Pero luego de estas advertencias, comencemos de alguna manera. Macrismo,
entonces. Porque bajo esa cutícula nominal hay responsabilidades y
alineamientos, luchas y afecciones, que siempre exigen el juicio y la crítica
del juicio. El macrismo es un aparato de enjuiciamiento, de por sí y en sí, de
todo un período histórico. Es lo primero que diremos. ¿Qué enjuicia y cómo lo
hace? Quizás se pueda calificar a todo gobierno según la manera que enjuicia al
anterior (o al período histórico anterior) en relación a ciertas hipótesis de
continuidad y memoria. El macrismo moviliza sobre el ciclo anterior con pinzas
para demolerlo por corrupto, y en tal sentido, es lo más político que hay, pues
establece la lucha de la razón eficientista contra los simbolismos heterogéneos
de la razón. La madeja es tan compleja, que el concepto de “lo corrupto”, con su
viscosidad pegadiza, ya abarca todo, lo que viene de Panamá y lo que viene del
Sur, y en este surtidor de insensateces, ante la insinuación de una expurgación
empresarial moralizante que nos deje en manos de los escatológicos Comités de
Salvación Moral, mejor un Frente Ciudadano.

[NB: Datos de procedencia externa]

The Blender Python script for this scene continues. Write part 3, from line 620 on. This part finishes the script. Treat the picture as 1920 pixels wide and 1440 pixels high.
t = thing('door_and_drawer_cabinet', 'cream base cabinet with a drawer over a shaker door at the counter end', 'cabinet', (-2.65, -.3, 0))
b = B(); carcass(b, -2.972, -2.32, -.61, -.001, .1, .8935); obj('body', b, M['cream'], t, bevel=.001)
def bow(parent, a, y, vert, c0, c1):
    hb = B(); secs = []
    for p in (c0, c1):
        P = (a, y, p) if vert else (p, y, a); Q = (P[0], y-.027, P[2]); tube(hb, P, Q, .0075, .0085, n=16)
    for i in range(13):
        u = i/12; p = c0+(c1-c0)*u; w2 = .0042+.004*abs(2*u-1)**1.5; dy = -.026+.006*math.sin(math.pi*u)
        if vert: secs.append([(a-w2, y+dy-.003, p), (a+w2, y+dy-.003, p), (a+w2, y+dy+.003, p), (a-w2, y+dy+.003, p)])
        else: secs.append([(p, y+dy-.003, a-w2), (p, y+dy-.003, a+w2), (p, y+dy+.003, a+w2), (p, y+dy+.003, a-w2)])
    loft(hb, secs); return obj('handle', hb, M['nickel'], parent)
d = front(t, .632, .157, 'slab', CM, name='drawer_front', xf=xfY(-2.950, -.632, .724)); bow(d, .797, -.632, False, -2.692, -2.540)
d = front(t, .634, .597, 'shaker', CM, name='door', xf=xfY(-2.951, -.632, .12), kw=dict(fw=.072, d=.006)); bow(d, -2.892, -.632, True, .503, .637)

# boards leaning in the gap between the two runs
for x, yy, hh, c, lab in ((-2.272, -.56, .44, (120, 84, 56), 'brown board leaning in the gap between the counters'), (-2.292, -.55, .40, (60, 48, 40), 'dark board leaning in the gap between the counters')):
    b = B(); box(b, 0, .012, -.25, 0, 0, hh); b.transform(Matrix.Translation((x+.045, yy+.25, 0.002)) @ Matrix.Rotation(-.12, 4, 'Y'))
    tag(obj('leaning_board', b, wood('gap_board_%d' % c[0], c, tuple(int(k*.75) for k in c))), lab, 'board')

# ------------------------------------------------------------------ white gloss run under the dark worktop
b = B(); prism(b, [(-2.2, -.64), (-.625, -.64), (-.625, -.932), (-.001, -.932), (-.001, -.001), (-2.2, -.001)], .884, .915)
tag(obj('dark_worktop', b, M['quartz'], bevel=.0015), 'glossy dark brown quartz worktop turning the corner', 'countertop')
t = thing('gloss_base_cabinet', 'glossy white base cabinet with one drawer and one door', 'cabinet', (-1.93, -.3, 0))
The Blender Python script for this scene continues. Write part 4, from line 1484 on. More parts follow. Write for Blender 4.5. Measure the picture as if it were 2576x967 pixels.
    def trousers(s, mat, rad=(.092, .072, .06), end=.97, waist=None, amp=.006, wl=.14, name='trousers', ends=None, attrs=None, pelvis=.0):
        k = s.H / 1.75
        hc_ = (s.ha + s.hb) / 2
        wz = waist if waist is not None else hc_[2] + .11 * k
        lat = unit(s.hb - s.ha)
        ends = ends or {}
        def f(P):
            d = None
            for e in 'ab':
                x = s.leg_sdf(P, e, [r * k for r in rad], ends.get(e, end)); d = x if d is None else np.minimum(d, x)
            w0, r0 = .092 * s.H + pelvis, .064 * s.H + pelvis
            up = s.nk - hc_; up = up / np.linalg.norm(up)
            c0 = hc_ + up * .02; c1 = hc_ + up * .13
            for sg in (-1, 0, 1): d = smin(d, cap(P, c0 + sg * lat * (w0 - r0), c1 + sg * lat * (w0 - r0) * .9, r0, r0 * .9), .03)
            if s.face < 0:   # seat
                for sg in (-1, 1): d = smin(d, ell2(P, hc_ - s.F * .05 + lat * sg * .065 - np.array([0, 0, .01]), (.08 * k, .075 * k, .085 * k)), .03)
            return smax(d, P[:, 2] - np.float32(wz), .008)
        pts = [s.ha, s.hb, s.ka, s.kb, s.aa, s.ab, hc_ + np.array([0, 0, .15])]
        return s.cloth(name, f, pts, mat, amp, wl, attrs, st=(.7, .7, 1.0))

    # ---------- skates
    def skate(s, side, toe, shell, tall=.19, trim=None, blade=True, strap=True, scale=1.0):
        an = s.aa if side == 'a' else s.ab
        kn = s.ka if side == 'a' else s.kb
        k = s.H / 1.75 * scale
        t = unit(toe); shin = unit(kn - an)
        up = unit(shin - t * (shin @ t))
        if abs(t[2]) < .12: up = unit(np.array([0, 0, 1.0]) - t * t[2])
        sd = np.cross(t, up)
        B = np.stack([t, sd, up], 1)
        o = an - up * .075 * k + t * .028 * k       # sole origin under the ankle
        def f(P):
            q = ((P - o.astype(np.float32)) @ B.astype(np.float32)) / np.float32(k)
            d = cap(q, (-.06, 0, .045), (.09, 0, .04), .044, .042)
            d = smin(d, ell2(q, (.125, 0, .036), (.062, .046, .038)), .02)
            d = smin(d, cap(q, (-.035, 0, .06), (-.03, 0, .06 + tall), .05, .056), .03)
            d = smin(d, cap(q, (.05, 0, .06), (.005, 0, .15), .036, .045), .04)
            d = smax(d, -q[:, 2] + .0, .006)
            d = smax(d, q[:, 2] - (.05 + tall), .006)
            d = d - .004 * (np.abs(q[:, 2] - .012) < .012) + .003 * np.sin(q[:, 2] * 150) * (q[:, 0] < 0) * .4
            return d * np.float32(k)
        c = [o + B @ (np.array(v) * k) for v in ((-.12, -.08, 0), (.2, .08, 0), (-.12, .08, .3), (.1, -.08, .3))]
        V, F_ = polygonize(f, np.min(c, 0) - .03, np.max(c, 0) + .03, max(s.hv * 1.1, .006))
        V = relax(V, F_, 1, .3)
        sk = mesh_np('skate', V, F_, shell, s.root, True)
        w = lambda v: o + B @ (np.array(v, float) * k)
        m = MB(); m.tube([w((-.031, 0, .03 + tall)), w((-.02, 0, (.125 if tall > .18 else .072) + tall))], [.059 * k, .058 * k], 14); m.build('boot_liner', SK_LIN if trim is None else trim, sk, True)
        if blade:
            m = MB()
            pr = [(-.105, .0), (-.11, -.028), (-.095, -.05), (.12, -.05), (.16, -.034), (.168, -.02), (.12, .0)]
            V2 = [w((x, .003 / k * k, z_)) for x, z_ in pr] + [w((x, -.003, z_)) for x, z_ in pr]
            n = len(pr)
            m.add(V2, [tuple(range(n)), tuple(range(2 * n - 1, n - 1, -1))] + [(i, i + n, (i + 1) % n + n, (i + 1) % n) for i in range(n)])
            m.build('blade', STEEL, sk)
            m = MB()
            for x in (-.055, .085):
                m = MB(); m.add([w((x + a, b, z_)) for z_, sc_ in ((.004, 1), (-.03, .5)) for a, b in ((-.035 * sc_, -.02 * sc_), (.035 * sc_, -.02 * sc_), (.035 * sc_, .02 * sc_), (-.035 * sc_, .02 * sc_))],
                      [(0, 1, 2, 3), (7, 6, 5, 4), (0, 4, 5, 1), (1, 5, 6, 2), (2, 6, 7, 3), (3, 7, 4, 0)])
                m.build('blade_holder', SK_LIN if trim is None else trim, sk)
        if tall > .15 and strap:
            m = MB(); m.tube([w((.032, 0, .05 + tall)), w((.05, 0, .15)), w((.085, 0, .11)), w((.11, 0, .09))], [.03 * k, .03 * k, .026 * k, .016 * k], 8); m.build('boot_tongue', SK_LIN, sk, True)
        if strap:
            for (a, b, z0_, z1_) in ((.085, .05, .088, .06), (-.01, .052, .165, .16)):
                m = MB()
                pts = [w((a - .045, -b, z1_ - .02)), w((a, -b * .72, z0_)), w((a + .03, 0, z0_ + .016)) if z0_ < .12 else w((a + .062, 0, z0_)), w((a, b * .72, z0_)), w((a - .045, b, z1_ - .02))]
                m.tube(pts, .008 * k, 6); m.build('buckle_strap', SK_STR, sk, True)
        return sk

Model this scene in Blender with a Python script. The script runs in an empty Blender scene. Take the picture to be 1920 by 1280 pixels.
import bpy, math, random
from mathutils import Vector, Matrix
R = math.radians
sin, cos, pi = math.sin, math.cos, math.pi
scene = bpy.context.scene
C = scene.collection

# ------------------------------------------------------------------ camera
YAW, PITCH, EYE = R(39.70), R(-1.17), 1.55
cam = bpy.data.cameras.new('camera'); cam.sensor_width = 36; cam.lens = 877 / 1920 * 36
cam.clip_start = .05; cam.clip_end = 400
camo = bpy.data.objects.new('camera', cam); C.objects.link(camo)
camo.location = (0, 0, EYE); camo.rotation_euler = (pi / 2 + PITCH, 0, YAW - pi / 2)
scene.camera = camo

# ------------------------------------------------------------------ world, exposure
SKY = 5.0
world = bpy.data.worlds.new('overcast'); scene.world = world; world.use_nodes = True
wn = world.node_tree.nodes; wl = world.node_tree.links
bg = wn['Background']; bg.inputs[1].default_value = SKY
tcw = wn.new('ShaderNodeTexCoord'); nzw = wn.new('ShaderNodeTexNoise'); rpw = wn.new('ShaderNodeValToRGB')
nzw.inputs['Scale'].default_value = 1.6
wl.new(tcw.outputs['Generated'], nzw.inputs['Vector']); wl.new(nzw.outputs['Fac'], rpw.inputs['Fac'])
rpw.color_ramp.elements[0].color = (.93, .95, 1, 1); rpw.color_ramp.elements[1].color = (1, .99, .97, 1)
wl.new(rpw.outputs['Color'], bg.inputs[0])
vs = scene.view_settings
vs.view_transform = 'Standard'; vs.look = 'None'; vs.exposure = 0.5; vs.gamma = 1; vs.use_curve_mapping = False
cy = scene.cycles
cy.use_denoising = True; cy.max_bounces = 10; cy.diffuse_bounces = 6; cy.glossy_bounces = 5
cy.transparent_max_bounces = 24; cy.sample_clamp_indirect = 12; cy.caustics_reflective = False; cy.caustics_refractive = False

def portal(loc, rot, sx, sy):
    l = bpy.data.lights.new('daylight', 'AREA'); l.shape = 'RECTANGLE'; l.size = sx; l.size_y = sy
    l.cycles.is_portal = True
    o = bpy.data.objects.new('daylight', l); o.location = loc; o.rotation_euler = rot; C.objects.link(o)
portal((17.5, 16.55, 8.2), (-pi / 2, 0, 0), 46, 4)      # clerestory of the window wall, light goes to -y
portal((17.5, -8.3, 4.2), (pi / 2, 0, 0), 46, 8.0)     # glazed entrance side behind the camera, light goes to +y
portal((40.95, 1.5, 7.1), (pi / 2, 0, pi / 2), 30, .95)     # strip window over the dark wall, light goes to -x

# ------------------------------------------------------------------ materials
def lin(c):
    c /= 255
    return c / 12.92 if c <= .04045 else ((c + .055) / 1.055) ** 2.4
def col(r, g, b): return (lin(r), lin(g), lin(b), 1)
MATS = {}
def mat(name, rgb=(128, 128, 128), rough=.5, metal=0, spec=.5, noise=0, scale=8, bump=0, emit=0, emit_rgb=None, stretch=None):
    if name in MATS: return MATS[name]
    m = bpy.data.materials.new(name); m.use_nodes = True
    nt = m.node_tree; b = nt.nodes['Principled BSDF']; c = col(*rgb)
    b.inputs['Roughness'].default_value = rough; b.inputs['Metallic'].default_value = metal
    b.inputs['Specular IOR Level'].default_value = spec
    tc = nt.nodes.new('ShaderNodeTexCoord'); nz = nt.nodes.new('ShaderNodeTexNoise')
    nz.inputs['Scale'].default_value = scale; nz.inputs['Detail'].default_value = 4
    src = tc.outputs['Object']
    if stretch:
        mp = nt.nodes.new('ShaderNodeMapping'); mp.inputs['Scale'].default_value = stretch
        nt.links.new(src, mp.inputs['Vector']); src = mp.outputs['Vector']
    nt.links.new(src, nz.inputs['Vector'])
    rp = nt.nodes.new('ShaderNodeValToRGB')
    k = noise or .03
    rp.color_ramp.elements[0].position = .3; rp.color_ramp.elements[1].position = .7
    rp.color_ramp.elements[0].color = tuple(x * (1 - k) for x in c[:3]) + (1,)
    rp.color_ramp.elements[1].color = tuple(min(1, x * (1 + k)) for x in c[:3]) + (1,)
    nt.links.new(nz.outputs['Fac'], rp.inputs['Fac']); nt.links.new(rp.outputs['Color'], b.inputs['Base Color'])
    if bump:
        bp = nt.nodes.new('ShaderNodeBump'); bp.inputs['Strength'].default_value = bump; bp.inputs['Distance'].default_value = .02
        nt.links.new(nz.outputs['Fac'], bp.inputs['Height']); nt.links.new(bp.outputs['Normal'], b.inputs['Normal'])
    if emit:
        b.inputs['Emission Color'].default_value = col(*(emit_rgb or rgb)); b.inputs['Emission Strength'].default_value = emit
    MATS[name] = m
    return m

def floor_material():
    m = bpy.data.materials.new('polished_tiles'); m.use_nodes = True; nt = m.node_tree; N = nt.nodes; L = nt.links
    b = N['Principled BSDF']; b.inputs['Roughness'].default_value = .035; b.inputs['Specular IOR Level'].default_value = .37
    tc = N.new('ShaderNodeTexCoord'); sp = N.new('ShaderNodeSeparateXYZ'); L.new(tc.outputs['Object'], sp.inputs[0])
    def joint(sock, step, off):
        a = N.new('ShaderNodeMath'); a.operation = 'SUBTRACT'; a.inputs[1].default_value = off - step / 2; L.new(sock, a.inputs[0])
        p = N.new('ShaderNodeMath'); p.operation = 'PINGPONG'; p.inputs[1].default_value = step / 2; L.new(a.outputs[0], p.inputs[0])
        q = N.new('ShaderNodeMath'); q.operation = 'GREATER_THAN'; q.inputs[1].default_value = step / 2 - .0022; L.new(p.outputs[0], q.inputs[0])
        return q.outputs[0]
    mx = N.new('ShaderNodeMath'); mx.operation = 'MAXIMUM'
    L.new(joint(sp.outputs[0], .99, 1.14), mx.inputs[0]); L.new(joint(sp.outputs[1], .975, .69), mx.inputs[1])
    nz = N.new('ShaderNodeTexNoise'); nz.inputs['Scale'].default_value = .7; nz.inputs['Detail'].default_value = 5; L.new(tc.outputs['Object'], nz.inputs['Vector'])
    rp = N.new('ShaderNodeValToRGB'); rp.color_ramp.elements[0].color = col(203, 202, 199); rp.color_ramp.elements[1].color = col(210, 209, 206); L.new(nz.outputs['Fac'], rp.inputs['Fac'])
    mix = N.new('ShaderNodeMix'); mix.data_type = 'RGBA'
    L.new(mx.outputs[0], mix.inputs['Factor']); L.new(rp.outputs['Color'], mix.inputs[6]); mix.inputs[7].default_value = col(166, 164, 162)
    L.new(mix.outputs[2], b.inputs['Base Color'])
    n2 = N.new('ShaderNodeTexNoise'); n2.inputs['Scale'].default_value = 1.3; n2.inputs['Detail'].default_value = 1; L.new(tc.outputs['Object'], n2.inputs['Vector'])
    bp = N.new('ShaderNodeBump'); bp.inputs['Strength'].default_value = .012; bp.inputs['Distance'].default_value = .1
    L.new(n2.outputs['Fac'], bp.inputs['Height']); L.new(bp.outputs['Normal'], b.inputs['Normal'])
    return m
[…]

Es la manera de pensar otra cosa que
no sea ese aparato de enjuiciamiento, salir del juez de instrucción y de las
fiscalías imaginarias en medio de las ventiscas, para reponer lo que a fin de
cuentas es lo ciudadano por excelencia, la noción de justicia como el “estado de
la cuestión de la memoria”. Así concebido, el Frente admite muchos adjetivos y
toda clase de discusión sobre los adjetivos, sin perder su sello de urgencia.